Wembley woe for Tottenham

Tottenham 1 Monaco 2: Tottenham’s Champions League debut at Wembley turned into a damp squib as they lost to Monaco in their opening game in Group E but it was not the stadium but their own inefficiencies which cost them dear and cast doubt over their ambitions in the tournament.
Wembley woe for Tottenham

This was Tottenham’s first Champions League tie at Wembley and it’s a venue that Mauricio Pochettino’s men need to get used to quickly – they will also play Premier League games here next season as the club’s new stadium alongside White Hart Lane is completed.
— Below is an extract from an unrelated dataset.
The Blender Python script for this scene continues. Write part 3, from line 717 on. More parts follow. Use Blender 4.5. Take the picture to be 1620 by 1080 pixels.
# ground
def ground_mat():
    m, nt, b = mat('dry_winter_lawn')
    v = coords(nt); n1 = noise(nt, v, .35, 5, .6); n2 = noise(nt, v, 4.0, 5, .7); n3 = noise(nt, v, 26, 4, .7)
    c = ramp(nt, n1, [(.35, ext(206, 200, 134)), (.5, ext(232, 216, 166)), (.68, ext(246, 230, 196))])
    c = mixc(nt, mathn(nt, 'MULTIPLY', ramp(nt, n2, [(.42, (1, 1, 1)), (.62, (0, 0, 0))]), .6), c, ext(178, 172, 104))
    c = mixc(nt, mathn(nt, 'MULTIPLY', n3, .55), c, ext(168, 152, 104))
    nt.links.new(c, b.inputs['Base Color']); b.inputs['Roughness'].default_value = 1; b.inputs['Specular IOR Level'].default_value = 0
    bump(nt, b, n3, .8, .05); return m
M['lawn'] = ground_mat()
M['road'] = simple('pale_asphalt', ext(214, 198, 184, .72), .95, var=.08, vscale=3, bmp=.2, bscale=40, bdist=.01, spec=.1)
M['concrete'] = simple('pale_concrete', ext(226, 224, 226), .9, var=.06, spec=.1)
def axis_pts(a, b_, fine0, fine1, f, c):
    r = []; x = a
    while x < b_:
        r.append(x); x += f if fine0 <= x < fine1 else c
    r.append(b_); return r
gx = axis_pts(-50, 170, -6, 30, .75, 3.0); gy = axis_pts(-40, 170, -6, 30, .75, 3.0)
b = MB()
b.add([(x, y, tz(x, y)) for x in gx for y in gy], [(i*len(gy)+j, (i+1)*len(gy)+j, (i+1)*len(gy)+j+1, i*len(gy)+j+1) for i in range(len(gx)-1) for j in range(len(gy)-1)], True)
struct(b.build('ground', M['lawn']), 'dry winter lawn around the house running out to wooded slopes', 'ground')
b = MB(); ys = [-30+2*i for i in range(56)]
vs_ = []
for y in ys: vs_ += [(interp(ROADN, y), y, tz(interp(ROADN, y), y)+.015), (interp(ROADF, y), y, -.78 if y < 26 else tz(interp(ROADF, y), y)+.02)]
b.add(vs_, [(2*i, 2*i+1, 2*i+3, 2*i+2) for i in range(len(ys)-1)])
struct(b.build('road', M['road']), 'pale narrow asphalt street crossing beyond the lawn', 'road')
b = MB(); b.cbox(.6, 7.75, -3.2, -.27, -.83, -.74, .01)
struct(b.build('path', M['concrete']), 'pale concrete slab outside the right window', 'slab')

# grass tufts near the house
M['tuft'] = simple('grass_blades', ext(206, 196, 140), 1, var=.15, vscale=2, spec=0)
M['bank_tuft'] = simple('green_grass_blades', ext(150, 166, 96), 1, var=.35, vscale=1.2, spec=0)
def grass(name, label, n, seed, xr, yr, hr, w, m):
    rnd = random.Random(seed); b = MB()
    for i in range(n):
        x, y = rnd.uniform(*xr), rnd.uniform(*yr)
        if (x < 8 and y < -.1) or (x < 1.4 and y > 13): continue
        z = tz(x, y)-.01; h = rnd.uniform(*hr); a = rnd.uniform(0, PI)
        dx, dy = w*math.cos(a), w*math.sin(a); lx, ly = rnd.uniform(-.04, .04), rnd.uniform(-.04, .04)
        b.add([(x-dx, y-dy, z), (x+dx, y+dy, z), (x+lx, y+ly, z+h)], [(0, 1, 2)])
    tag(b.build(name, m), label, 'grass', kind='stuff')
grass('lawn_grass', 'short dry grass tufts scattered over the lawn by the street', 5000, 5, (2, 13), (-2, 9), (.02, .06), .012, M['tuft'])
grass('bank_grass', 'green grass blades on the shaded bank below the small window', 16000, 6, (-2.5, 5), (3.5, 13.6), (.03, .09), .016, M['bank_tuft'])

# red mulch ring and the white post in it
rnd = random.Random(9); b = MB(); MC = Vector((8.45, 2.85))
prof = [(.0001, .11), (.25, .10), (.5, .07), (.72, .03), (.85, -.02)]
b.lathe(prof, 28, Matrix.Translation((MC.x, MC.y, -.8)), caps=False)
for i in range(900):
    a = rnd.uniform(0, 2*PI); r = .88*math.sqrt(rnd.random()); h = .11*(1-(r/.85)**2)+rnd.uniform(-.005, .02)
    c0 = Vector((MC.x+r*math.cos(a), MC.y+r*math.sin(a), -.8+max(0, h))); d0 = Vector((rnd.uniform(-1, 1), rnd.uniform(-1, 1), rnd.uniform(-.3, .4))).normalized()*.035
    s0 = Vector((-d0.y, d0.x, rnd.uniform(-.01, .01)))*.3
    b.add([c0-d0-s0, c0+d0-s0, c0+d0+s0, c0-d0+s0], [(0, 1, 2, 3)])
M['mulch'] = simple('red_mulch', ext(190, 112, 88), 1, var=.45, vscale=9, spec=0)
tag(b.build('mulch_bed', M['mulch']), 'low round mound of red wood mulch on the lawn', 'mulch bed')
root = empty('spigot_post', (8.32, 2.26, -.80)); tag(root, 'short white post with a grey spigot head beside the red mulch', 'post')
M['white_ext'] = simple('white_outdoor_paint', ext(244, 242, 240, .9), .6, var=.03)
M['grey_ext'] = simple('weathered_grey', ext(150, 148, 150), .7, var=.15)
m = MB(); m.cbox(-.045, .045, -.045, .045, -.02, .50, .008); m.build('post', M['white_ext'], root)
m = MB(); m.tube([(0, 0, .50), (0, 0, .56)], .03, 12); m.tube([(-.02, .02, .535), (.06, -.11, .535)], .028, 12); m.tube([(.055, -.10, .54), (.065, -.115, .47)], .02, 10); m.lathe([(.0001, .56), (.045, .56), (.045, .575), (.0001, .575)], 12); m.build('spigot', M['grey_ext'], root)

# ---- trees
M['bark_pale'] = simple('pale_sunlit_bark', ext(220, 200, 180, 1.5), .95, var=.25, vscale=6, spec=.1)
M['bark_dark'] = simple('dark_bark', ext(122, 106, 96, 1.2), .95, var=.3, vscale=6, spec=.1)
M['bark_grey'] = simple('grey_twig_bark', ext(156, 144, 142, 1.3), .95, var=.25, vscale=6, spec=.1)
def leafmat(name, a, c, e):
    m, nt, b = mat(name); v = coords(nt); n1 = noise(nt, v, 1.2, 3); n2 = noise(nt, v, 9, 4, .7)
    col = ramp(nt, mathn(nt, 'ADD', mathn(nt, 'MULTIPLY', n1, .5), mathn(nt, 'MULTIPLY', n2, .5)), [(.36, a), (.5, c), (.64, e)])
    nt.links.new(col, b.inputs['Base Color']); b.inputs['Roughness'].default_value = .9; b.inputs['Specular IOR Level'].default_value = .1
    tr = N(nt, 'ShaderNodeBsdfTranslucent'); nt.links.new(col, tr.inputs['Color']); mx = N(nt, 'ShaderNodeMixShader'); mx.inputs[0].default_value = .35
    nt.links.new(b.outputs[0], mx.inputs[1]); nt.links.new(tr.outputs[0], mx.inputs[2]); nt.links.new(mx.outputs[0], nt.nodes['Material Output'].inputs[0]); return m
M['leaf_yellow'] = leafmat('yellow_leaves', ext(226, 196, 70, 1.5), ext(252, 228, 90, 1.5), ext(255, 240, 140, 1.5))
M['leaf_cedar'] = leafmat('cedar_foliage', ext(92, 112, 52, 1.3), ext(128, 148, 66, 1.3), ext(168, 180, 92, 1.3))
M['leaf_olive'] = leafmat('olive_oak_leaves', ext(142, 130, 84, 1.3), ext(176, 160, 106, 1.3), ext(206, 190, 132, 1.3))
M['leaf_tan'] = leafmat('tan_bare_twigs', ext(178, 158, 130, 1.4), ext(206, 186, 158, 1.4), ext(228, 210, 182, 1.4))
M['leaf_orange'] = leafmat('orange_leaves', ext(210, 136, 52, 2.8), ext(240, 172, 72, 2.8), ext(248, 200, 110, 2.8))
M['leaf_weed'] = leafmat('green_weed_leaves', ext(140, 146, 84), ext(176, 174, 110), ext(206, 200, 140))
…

But it wasn’t a happy start as a technically-gifted Monaco side, inspired by Bernardo Silva, clinched a 2-1 victory.

There was always a concern in the Spurs ranks the Wembley factor, although welcome in terms of building support for the future (there were 85,011 packed inside which amounts to Tottenham’s record home crowd), could complicate matters in the short term.
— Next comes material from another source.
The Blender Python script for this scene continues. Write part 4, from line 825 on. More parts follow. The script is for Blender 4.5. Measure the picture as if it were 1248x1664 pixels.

It is not easy to settle into a new environment as Arsenal found when they played Champions League matches in England’s national stadium (albeit the old version) in 1998 and 1999, losing three out of six ties. So if Tottenham are to feel at home in the 90,000-seater venue in future they need to start building good memories as soon as possible and find ways of taking advantage of the ground’s large energy-sapping pitch and echoing atmosphere. On this occasion, however, they couldn’t do it – and some of their limitations were put on show.

The early signs were good as Spurs’ fans filled almost every seat, creating a sea of white inside Wembley – just like an England game except with noise, as one wag put it. But despite a quick start, in which Son had an early effort cleared off the line, there were worrying signs, too, that Tottenham’s inexperience in the competition could be an issue..
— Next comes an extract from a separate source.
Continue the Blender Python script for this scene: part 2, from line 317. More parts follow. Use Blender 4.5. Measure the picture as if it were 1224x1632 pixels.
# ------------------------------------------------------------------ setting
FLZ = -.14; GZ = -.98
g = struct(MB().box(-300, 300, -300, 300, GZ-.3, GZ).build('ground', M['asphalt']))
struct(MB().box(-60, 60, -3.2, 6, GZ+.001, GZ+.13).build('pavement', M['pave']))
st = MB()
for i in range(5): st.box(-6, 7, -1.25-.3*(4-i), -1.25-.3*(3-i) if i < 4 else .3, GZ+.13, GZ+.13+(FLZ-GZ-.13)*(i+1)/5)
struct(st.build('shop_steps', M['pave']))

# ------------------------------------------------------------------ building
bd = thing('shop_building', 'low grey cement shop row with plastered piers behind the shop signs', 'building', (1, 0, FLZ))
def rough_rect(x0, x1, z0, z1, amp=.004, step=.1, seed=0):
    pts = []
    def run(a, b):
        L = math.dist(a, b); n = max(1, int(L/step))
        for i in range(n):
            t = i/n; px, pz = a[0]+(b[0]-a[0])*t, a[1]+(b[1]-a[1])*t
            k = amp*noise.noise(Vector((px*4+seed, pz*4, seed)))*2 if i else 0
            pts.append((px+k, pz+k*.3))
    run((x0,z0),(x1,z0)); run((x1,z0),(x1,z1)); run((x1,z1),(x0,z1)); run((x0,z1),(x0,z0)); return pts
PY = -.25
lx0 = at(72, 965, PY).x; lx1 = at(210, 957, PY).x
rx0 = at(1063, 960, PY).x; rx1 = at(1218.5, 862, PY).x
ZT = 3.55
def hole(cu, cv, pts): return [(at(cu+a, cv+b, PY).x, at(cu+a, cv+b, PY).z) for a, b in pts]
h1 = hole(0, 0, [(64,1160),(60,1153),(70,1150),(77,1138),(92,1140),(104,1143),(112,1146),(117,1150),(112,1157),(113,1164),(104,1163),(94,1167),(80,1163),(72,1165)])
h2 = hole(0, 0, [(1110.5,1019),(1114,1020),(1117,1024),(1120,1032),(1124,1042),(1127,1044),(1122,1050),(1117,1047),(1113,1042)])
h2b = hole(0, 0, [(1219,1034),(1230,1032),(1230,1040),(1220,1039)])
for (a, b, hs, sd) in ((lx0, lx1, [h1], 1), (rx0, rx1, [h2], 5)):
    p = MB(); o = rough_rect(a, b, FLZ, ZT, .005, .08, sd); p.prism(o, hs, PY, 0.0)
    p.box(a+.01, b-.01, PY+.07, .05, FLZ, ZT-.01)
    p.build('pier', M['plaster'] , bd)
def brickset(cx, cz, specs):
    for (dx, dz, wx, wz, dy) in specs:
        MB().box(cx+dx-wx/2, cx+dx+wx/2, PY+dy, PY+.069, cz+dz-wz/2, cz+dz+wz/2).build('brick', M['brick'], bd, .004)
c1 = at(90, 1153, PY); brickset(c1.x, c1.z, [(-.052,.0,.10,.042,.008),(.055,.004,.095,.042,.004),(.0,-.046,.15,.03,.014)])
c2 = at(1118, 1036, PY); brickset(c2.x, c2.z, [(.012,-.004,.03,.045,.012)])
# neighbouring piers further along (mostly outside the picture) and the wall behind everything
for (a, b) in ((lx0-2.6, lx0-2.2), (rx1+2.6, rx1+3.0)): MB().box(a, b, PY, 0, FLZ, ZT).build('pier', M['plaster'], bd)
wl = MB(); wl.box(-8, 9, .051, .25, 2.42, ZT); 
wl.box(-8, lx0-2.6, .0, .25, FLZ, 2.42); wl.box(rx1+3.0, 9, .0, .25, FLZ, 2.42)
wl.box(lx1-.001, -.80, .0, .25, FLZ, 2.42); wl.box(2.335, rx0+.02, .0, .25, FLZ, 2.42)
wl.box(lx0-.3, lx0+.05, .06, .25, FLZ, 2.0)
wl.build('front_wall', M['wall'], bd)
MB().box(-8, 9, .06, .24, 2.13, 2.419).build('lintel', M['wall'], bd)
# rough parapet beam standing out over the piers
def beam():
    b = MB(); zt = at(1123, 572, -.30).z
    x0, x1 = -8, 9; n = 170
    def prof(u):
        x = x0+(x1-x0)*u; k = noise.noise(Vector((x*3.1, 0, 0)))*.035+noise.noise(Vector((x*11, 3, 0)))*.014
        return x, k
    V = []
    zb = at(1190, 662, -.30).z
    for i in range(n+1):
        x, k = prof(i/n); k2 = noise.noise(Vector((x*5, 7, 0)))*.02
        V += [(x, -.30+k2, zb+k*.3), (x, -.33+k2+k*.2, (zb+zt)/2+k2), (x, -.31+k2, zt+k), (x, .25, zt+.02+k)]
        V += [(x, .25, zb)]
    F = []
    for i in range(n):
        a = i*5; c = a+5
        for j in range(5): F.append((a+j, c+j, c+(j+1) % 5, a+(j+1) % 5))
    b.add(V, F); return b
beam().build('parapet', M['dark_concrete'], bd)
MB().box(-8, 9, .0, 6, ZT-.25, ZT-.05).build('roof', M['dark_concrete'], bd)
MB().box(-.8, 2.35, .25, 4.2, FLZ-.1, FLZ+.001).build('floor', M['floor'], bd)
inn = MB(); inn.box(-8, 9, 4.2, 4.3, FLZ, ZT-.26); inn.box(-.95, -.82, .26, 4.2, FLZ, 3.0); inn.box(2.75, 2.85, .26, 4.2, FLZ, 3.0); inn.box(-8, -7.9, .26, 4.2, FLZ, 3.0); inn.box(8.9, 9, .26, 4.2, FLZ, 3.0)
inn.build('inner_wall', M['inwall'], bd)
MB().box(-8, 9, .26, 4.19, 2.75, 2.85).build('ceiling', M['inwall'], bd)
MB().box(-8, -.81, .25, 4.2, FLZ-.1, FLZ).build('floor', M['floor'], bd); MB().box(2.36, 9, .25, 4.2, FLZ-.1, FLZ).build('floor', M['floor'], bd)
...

Spurs, don’t forget, have only played in the Champions League or European Cup on two previous occasions, the last time in 2011 when, inspired by Gareth Bale, they reached the quarter-finals before being humbled 5-0 on aggregate by Real Madrid.

For much of this match Spurs continued to play as if it were a Premier League game, throwing themselves into attacks but leaving themselves vulnerable at the back.

Two quick lapses of concentration cost them dear in the first-half. First, the excellent Bernando Silva shrugged off two challenges after Erik Lamela had given away possession, moved the ball onto left foot and drove a sweet finish across Hugo Lloris for 1-0 in the 15th minute. Then, after 31 minutes, poor defending from a throw-in and then from a Sjibril Sidibe cross allowed subThomas Lemar, only on after Nabil Dirar injured himself in the early stages, to thunder home left-footed at the far post and double Monaco’s lead.

Thankfully for Mauricio Pochettino, whose body language made it very obvious what he felt about his side’s defending, Spurs found a way back in the very last minute of the first-half, Toby Alderweireld rising above Kamil Glik to head home a Lamela corner at the near post.

That goal changed the entire atmosphere and Spurs, who brought on Mousa Dembele for Son at half-time, drove forward in numbers in a bid to rescue the game. A dipping volley from Alli, who had a lively game, was spectacularly turned over the bar by Danihel Subasic and Spurs thought they had won a penalty when Fabinho was booked for a push on the Spurs midfielder as the home side prepared to take a corner. Referee Gianluca Rocchi rightly explained, however, that with the ball not yet in play a spot-kick could not be awarded.

The longer the match went on, however, the more Tottenham struggled to clear cut chances and the more Monaco’s intelligent front three of Silva, Radamel Falcao and Lemar began to weave triangles at the other end of the field.

Of particular concern was the form of Harry Kane who wasted an excellent chance when shooting straight at Subasic after 78 minutes and who seemed to be missing his usual spark. Is the number 10 fit? Is he still suffering from the battering he was given when playing for England at Euro 2016? You’d hope not, but certainly he wasn’t himself at Wembley and that’s a worry for Spurs because their squad is not strong on strikers.

Pochettino brought on Vincent Janssen and Moussa Sissoko in a bid to turn the game but in the end it petered out almost apologetically. In fact there was barely a smattering of applause at the final whistle - and most Tottenham fans had headed for the exits before the team even left the pitch in an eery silence. If this is going to be home for Spurs there’s a lot of work to do.

Tottenham Hotspur:

Lloris 6, Walker 6, Alderweireld 7, Vertonghen 6, Davies 6, Dier 6 (Sissoko 81), Alli 7, Son 6 (Dembele 46; 7), Eriksen 5, Lamela 7 (Janssen 71; 6), Kane 6. .


Subasic 7, Raggi 6, Glik 7, Jemerson 7, Sidibe 6, Fabinho 6, Bakayoko 7, Dirar 5 (Lemar 7; 8), Joao Moutinho 6, Bernardo Silva 8, Falcao 6 (Germain 81).